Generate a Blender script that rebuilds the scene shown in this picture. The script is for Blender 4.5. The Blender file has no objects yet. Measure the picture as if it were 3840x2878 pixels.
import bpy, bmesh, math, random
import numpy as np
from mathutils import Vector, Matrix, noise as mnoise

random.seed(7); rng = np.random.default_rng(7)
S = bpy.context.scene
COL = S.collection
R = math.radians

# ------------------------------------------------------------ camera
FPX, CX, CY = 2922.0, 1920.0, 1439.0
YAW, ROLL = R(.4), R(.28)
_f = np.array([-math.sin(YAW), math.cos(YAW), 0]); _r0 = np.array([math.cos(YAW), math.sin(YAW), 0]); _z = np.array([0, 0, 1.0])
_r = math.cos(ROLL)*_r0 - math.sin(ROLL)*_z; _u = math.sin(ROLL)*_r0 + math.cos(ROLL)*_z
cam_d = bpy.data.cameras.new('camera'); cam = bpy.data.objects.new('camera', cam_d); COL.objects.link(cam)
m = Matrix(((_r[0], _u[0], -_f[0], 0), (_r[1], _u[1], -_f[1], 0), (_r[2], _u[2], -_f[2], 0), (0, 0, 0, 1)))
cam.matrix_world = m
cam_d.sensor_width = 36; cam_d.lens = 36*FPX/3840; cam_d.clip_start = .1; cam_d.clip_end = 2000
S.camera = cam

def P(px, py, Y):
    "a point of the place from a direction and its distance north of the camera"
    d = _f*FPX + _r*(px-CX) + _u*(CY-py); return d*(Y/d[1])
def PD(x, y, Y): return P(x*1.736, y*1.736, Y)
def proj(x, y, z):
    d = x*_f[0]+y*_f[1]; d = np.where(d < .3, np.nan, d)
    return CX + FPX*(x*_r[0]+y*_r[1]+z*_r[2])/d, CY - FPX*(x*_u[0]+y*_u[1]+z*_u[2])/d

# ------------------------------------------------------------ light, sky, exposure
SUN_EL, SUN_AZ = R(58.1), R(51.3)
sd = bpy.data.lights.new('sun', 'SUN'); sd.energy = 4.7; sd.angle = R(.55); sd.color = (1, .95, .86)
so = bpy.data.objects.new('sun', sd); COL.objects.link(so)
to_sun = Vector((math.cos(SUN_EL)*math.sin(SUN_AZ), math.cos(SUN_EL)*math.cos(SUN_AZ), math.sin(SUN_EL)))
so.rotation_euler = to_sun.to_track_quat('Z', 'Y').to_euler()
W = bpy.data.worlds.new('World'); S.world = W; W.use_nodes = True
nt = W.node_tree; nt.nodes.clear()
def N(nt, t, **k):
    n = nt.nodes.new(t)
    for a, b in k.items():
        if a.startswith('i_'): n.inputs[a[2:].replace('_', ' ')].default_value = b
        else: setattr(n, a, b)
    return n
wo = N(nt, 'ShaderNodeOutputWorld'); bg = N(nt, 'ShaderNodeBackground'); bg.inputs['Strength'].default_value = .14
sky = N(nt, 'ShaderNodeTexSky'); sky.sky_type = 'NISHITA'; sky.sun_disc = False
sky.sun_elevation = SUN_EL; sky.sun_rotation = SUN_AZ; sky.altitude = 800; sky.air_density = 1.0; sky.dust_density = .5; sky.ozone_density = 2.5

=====

## Do this:
Go through the listing above and locate each line that holds the word "scene". Copy those lines.

## Response:
Generate a Blender script that rebuilds the scene shown in this picture. The script is for Blender 4.5. The Blender file has no objects yet. Measure the picture as if it were 3840x2878 pixels.
S = bpy.context.scene